A letter from the editor
What’s a word for infantilizing but being zapped from your 30s into your 20s?
At Pilates class while working very slowly on the Cadillac, I got distracted when a woman in the same outfit: sports bra, bike shorts - walked in. Except she had on these great grip socks, black with a very round hole on top, that made my own pink calfskin ballet shoes with the crisscross straps look prissy - and from complete focus on my shoulder pulls, I wavered. Distracted by a space between her tummy and the top band of her shorts. Meanwhile, my core had grown soft over the hiatus, sinking my whole facade like a butter sculpture at room temp.
Even when my teacher moved me to the barrel for side bends, my head was still in the Cadillac, back between the stirrups, not leaving from where I first gazed upon this lithe pretty creature, who had put on one of those Lululemon jackets while waiting for me to finish.
Mound of Butter, Antoine Vollon (1875/1885). From the National Gallery of Art.
My teacher put me out of my misery at the end of my session when she introduced us, as mists of sanitizer dried on the equipment. “How old are you now?” She asked. “22,” came the girlish response.
​
Whoosh!
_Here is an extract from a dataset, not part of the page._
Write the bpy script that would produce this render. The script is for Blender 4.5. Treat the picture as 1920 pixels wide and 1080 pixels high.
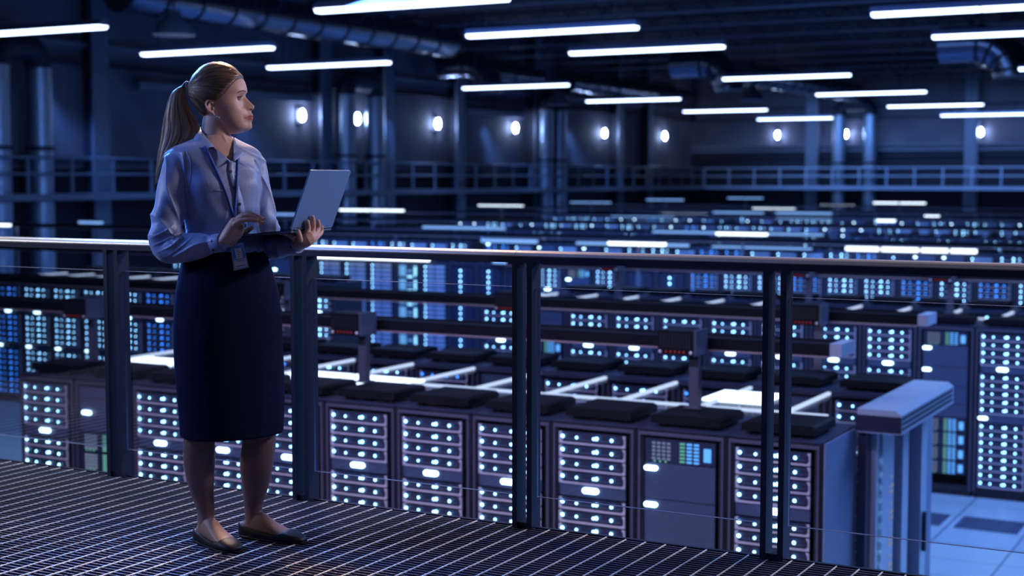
import bpy, bmesh, math, random
import numpy as np
from mathutils import Vector, Matrix
for _o in list(bpy.data.objects): bpy.data.objects.remove(_o)
R = math.radians
PI = math.pi
random.seed(7)
S = bpy.context.scene
COL = S.collection

# ---------------------------------------------------------------- camera, world, lights, exposure
F, YAW, PIT, EYE = 2767.0, R(28.465), R(4.25), 1.27
cam_data = bpy.data.cameras.new('camera')
cam = bpy.data.objects.new('camera', cam_data); COL.objects.link(cam)
cam.location = (0, 0, EYE)
cam.rotation_euler = (R(90) - PIT, 0, YAW)
cam_data.sensor_width = 36.0
cam_data.lens = 36.0 * F / 1920.0
cam_data.clip_end = 300
cam_data.clip_start = 0.05
cam_data.dof.use_dof = True
cam_data.dof.focus_distance = 5.05
cam_data.dof.aperture_fstop = 2.7
S.camera = cam
S.view_settings.view_transform = 'Standard'
S.view_settings.look = 'None'
S.view_settings.gamma = 1.0
S.view_settings.use_curve_mapping = False
S.view_settings.exposure = 0.0
S.cycles.use_denoising = True
S.cycles.max_bounces = 6
S.cycles.diffuse_bounces = 2
S.cycles.glossy_bounces = 3
S.cycles.transmission_bounces = 4
S.cycles.transparent_max_bounces = 12
S.cycles.sample_clamp_indirect = 4.0
S.cycles.sample_clamp_direct = 0.0
S.cycles.caustics_reflective = False
S.cycles.caustics_refractive = False
try: S.cycles.use_light_tree = True
except Exception: pass

world = bpy.data.worlds.new('dim hall air'); S.world = world
world.use_nodes = True
world.node_tree.nodes['Background'].inputs[0].default_value = (0.08, 0.16, 0.60, 1)
world.node_tree.nodes['Background'].inputs[1].default_value = 0.014

def area_lamp(name, loc, target, size, size_y, power, color, spread=180):
    ld = bpy.data.lights.new(name, 'AREA'); ld.shape = 'RECTANGLE'
    ld.size = size; ld.size_y = size_y; ld.energy = power; ld.color = color
    ld.spread = R(spread)
    o = bpy.data.objects.new(name, ld); COL.objects.link(o)
    o.location = loc
    d = Vector(target) - Vector(loc)
    o.rotation_euler = d.to_track_quat('-Z', 'Y').to_euler()
    return o
# added area lights with no fixtures, standing in for unseen hall lamps
WP = Vector((-3.25, 4.0, 1.2))
area_lamp('unseen key light over the hall', (0.5, 6.6, 3.1), (-3.2, 4.1, 1.15), 1.0, 0.3, 62, (1.0, 0.80, 0.86), 130)
area_lamp('unseen fill light in front', (-0.4, 2.2, 3.2), (-3.2, 4.1, 1.1), 1.2, 0.3, 6, (0.85, 0.72, 0.95))
area_lamp('unseen blue light at the left', (-6.2, 5.6, 3.0), (-3.5, 4.0, 1.05), 1.0, 0.3, 30, (0.07, 0.26, 1.0), 40)
area_lamp('unseen blue light behind', (-5.6, 1.9, 3.0), (-3.4, 4.0, 0.9), 1.0, 0.3, 7, (0.10, 0.28, 1.0), 60)
area_lamp('added pale light on the rail', (-7.2, 6.4, 3.4), (-6.6, 4.6, 0.9), 2.6, 0.3, 22, (0.80, 0.84, 1.0), 90)  # added to brighten the handrail
area_lamp('unseen warm light behind the ponytail', (-5.0, 6.6, 3.7), (-3.5, 4.0, 1.45), 0.5, 0.3, 22, (1.0, 0.62, 0.38), 50)
area_lamp('added pale light on the left rail', (-7.4, 2.0, 2.8), (-5.2, 4.7, 0.9), 1.6, 0.3, 26, (0.84, 0.90, 1.0), 90)  # added to lift the left part of the rail
for _i, _y in enumerate((34.0, 42.4, 50.8, 59.2, 67.6)):
    area_lamp('added light facing distant row', (-_y * .6, _y - 3.2, 3.4), (-_y * .6, _y, -1.0), _y * .8, 0.6, 11 * _y, (0.13, 0.35, 1.0), 80)  # added to light the rack fronts that the ceiling lamps miss
area_lamp('added light over near row', (-6.0, 10.6, 4.4), (-6.0, 10.6, 0), 9.0, 1.2, 90, (0.22, 0.45, 1.0))  # from here on, added fill for the rows, aisle and far wall
area_lamp('added light on row face', (-6.0, 5.1, 4.0), (-6.0, 9.6, -1.8), 8.0, 0.5, 160, (0.66, 0.60, 1.0), 90)
area_lamp('added light over right aisle', (1.0, 14.5, 4.4), (-1.2, 14.0, -2.4), 4.0, 4.0, 820, (0.24, 0.47, 1.0))
area_lamp('added light on mid row', (-9.0, 14.6, 4.4), (-8.5, 17.2, -1.0), 12.0, 0.8, 420, (0.30, 0.46, 1.0))
area_lamp('added light on far row', (-14.0, 22.6, 4.6), (-13, 25.6, -1.0), 16.0, 0.8, 1300, (0.14, 0.36, 1.0))
area_lamp('added light over distant rows', (-17.0, 48, 4.2), (-17, 48, 0), 22.0, 44.0, 1700, (0.12, 0.30, 1.0), 100)
area_lamp('added light on the far wall', (-14.0, 75.5, 4.6), (-14, 80, 0.6), 26.0, 1.0, 520, (0.18, 0.42, 1.0), 130)

# ---------------------------------------------------------------- materials
def mat(name, col, rough=0.5, metal=0.0, spec=0.5, **k):
    m = bpy.data.materials.new(name); m.use_nodes = True
    b = m.node_tree.nodes['Principled BSDF']
    b.inputs['Base Color'].default_value = (*col, 1)
    b.inputs['Roughness'].default_value = rough
    b.inputs['Metallic'].default_value = metal
    b.inputs['Specular IOR Level'].default_value = spec
    for kk, v in k.items():
        b.inputs[kk.replace('_', ' ')].default_value = v
    return m
def emis(name, col, s, sample=False):
    m = bpy.data.materials.new(name); m.use_nodes = True
    nt = m.node_tree; nt.nodes.clear()
    e = nt.nodes.new('ShaderNodeEmission'); o = nt.nodes.new('ShaderNodeOutputMaterial')
    e.inputs[0].default_value = (*col, 1); e.inputs[1].default_value = s
    nt.links.new(e.outputs[0], o.inputs[0])
    m.cycles.emission_sampling = 'FRONT_BACK' if sample else 'NONE'
    return m
def N(m, t, **kw):
    n = m.node_tree.nodes.new(t)
    for k, v in kw.items(): setattr(n, k, v)
    return n
def noise_bump(m, scale, strength, dist=0.002, stretch=None, detail=3):
    nt = m.node_tree; b = nt.nodes['Principled BSDF']
    tc = N(m, 'ShaderNodeTexCoord'); mp = N(m, 'ShaderNodeMapping'); nz = N(m, 'ShaderNodeTexNoise'); bp = N(m, 'ShaderNodeBump')
    if stretch: mp.inputs['Scale'].default_value = stretch
    nz.inputs['Scale'].default_value = scale; nz.inputs['Detail'].default_value = detail
    bp.inputs['Strength'].default_value = strength; bp.inputs['Distance'].default_value = dist
    nt.links.new(tc.outputs['Object'], mp.inputs[0]); nt.links.new(mp.outputs[0], nz.inputs['Vector'])
    nt.links.new(nz.outputs[0], bp.inputs['Height']); nt.links.new(bp.outputs[0], b.inputs['Normal'])
    return nz
def noise_col(m, c1, c2, scale, stretch=None, detail=4, lo=.35, hi=.65):
    nt = m.node_tree; b = nt.nodes['Principled BSDF']
    tc = N(m, 'ShaderNodeTexCoord'); mp = N(m, 'ShaderNodeMapping'); nz = N(m, 'ShaderNodeTexNoise'); cr = N(m, 'ShaderNodeValToRGB')
    if stretch: mp.inputs['Scale'].default_value = stretch
    nz.inputs['Scale'].default_value = scale; nz.inputs['Detail'].default_value = detail
    cr.color_ramp.elements[0].position = lo; cr.color_ramp.elements[1].position = hi
    cr.color_ramp.elements[0].color = (*c1, 1); cr.color_ramp.elements[1].color = (*c2, 1)
    nt.links.new(tc.outputs['Object'], mp.inputs[0]); nt.links.new(mp.outputs[0], nz.inputs['Vector'])
    nt.links.new(nz.outputs[0], cr.inputs[0]); nt.links.new(cr.outputs[0], b.inputs['Base Color'])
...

Went the breath held inside me.
​
“She’s a ballerina,” my teacher said, including me with her body language.
“Anna‘s a fan! Of ballet.”
Female Torso and Sculpture Ideas II, CH OM Henry Moore, 1979, Tate
“Yes! I love to watch.”
​
To think that I was comparing my 33-year old body to a 22-year old athlete’s. But we do that don’t we?
​
In media we keep ourselves a manageable size, so we can all buy the same thing.
​
This is a magazine that resists commercial intentions. We don’t all have to fit a mold, that would be too efficient.
​
(But I still did search for the socks on the Internet, black, with the holes on top.)